Tag Archives: truancy

At School No.5: Truancy and Criminality

The Story of… Victoria Law Courts

The Victoria Law Courts. BAH: WK/B11/4300.

Reading through some of the logbook entries might give the impression that there were many children running unchecked around Birmingham. The intention of a Logbook to predominantly record unusual or notable events in the school’s life meant that normal behaviour would not be recorded. There were sometimes incidents which led to the offenders appearing at Birmingham’s Magistrates Court, the Victoria Law Courts.

“… the old complaint of truancy cropped up + several boys under the leadership of Welch have been shoplifting rather extensively. I appeared at the Victoria Courts with Welch + Brookes who were charged as being the ringleaders in several robberies. They were remanded to the workhouse for a week.” [S68/2/1 17.11.1893]

The boy Welch seems to have often been in trouble with the courts, being locked up again a few weeks later for smashing shop windows and stealing. [S68/2/1 24.11.1893] Whilst truanting alone could sometimes permit corporal punishment, it was the criminal activities during this time which most often took children to court. Yet these children were sentenced in the same court room as adults, receiving no special care as would be expected for their ages.

In April 1905 Birmingham was groundbreaking in introducing the first Children’s Court in Europe, largely by the efforts of Mr J. Courtnenay Lord and the State Children’s Association. The SCA, formed in 1896, was a pressure group for children’s wellbeing and their campaign led to Birmingham Council setting up a sub-committee with Mr Lord as chair. A 1908 Daily Mail article tells much about the running of Birmingham’s Court.
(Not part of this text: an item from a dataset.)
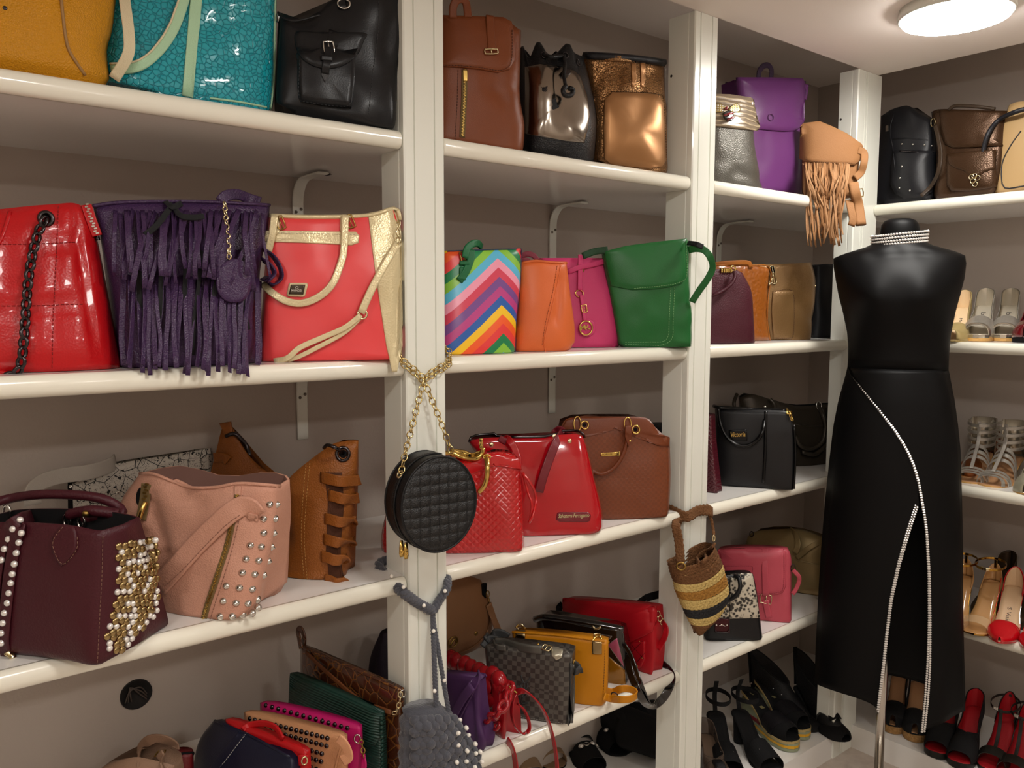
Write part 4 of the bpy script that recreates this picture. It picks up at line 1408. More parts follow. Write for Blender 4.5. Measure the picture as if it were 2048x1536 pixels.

This Daily Mail article was kept in a book of cuttings by the School Board. BAH: SB B/1/11 p.9

This special Juvenile Court for under 16’s, which was set up to meet on Thursdays at 10 o’clock, saw 25 names in its first session. A Mail article made note that these were all boys, and that the court’s aims were to be “a correctional court, more than a penal court.” [13.4.05 The Mail] For the first time there was an attempt to distinguish the juvenile offender in court from those more serious criminal cases, and to keep the court separate with a degree of anonymity between the children. Birmingham’s example led to a wider adoption of such approaches to child offenders in the UK, and indeed in Europe. These changes came too late for the miscreant Welch.